Throughout this week, each opportunity that you participate in will aid in your civic development. Using the Pathways for Public Service and Civic Engagement, these opportunities will fall into one or more of the six areas:
Community Engaged Learning and Research: Connecting coursework and academic research to community-identified concerns to enrich knowledge and inform action on social issues. |
Community Organizing and Activism: Involving, educating, and mobilizing individual or collective action to influence or persuade others. |
Direct Service: Working to address the immediate needs of individuals or a community, often involving contact with the people or places being served. |
Philanthropy: Donating or using private funds or charitable contributions from individuals or institutions to contribute to the public good. |
Policy and Governance: Participating in political processes, policymaking, and public governance. |
Social Entrepreneurship and Corporate Social Responsibility: Using ethical business or private sector approaches to create or expand market-oriented responses to social or environmental problems. |
These six areas of engagement can be applied in the following ways...
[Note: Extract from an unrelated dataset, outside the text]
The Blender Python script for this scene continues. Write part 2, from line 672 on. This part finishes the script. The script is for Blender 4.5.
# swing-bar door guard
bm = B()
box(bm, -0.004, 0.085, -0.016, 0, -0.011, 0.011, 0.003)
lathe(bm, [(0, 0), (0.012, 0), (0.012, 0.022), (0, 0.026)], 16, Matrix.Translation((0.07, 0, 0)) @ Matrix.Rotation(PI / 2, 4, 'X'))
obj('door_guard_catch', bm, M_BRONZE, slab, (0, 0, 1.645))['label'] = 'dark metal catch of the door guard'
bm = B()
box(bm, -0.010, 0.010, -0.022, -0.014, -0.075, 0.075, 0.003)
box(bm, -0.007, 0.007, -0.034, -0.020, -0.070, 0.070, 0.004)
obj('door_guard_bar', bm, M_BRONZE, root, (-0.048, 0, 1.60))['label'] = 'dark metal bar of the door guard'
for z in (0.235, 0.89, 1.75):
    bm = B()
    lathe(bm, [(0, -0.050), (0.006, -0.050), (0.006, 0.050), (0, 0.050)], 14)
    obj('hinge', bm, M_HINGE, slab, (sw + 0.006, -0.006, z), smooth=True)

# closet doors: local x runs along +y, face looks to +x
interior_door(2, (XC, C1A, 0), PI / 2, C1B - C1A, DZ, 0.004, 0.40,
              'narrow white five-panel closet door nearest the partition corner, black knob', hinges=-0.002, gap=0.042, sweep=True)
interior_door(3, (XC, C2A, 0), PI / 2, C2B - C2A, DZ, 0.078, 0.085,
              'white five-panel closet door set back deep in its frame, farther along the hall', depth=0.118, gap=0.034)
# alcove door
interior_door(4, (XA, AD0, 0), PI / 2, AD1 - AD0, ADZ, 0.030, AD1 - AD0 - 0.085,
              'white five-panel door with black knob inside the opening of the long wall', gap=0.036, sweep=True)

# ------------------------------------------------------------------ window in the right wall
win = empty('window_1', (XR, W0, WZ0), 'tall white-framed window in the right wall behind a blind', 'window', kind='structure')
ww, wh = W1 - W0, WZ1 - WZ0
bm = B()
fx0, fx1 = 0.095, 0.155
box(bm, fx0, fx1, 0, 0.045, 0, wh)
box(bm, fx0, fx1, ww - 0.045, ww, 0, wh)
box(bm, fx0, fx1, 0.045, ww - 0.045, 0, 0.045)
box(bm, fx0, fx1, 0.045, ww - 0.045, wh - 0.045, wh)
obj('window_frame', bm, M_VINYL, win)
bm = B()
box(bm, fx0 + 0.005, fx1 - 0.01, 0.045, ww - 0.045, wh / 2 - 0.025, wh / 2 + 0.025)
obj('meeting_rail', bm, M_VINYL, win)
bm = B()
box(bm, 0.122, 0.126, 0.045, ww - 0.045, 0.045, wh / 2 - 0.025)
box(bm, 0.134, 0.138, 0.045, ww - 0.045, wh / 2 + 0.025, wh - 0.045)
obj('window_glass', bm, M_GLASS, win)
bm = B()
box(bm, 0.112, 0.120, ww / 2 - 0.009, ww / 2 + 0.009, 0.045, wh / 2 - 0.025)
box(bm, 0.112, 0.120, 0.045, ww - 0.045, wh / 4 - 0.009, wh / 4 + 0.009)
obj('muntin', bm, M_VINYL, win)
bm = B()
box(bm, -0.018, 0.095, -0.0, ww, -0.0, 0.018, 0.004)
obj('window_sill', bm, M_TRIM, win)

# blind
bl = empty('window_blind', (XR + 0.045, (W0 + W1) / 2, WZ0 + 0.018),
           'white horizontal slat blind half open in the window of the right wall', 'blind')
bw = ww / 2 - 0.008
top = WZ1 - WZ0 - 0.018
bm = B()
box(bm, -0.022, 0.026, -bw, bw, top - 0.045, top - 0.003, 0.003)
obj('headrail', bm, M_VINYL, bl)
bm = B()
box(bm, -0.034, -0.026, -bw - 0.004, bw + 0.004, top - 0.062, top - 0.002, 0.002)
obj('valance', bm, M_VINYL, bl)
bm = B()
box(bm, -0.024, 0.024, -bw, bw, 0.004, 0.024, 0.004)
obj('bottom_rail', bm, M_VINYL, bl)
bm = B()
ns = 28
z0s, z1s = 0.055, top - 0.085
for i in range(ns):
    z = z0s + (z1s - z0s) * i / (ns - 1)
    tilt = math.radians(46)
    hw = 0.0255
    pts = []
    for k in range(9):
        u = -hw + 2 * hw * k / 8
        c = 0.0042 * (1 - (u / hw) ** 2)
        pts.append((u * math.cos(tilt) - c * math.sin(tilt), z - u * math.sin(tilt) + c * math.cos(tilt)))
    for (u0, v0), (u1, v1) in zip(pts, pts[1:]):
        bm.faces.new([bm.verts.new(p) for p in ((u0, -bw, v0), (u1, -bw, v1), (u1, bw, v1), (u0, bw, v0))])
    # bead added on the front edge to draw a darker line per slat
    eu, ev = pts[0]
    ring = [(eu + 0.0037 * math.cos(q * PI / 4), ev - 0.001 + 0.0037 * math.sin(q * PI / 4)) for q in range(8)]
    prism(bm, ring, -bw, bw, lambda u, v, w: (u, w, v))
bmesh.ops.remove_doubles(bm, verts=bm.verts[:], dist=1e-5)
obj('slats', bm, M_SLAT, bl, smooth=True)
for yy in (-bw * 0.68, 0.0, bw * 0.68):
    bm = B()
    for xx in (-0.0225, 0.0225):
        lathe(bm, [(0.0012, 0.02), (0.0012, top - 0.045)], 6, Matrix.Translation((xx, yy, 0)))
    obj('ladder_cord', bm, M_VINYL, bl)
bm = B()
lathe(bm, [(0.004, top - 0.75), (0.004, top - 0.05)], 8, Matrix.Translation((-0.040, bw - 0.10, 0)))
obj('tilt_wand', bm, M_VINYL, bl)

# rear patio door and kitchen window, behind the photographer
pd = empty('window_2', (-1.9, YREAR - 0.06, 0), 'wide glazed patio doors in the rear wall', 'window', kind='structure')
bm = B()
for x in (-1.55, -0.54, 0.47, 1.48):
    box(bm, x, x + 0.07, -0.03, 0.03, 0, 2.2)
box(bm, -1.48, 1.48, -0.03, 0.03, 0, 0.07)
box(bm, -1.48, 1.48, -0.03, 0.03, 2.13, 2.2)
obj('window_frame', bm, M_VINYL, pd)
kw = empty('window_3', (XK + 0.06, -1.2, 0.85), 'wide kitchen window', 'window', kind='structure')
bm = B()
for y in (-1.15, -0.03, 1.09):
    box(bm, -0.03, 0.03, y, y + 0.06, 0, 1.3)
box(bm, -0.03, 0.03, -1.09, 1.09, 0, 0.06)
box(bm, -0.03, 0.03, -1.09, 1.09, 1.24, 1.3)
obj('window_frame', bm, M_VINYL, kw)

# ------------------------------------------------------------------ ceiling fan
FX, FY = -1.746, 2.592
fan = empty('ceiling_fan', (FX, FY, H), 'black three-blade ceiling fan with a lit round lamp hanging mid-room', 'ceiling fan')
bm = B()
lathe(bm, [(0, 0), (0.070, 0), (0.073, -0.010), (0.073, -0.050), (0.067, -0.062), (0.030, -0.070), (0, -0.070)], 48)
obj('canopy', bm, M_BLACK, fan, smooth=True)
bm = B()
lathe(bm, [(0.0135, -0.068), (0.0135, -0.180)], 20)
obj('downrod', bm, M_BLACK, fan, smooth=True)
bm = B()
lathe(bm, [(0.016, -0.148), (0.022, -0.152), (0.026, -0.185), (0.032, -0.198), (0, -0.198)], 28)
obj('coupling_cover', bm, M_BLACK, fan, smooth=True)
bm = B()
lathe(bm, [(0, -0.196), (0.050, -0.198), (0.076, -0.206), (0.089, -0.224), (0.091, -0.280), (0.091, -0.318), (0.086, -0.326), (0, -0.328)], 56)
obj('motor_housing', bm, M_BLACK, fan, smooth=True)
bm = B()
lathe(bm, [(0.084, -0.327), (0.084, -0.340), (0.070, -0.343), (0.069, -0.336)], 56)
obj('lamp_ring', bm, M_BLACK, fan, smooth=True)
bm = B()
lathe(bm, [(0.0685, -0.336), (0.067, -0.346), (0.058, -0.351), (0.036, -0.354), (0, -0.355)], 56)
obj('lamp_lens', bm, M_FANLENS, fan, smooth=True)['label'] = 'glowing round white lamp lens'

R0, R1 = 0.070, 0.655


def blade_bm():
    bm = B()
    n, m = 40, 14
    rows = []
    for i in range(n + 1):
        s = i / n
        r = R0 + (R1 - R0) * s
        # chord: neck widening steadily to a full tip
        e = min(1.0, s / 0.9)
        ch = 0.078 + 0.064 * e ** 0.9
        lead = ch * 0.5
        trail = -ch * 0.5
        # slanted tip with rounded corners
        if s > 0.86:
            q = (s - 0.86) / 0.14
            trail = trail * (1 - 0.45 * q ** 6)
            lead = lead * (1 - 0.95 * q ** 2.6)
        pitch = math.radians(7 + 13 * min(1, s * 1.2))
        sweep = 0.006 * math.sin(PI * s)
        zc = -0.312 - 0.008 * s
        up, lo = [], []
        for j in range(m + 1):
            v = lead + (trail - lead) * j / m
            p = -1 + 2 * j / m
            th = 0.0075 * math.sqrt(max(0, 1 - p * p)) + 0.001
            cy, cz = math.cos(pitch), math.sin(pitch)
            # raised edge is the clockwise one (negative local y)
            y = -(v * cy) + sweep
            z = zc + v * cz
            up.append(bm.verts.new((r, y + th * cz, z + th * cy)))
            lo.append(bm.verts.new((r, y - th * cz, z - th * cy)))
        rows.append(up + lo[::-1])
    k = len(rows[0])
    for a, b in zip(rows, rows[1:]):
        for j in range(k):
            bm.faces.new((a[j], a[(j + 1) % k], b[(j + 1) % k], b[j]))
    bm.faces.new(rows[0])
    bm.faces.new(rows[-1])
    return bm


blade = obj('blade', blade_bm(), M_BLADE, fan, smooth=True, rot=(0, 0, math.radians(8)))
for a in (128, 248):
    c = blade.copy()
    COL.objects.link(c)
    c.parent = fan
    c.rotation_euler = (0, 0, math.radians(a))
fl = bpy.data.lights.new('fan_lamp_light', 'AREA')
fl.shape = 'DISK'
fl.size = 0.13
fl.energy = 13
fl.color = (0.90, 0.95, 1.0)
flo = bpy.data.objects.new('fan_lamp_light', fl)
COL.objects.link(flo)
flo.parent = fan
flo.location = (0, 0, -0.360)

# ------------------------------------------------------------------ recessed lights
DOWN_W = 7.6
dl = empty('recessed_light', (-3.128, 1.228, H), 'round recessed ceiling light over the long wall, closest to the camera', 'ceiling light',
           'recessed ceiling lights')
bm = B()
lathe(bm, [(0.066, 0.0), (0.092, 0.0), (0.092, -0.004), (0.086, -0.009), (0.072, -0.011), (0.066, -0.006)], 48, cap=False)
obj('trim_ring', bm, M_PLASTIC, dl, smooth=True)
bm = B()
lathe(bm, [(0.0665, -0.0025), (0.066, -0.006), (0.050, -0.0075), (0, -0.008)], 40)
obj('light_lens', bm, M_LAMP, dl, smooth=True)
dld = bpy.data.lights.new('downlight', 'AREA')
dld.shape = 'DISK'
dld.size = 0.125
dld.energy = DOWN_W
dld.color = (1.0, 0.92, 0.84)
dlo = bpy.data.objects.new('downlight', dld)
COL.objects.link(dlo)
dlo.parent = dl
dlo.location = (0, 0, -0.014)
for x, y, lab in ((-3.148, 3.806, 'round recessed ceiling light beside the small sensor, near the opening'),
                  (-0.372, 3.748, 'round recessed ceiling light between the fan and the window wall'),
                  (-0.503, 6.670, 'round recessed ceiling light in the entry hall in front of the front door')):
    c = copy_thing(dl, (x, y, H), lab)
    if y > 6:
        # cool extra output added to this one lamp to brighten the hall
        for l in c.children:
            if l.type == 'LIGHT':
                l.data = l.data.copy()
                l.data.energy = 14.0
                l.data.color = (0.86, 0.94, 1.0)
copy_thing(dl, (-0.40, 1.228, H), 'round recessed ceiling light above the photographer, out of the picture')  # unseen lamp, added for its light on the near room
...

- have local, national and international audiences and populations of interest.
- are embedded in all careers in the public, private and independent sectors, and not limited to any segment of the economy.
- require different but interconnected actions: education through community dialogue, direct provision of goods or services, statements and actions that support social justice and address inequities, creation of new knowledge, and development of resources that support the work.
- are problem-based, not discipline bound.
- result in measurable community impact.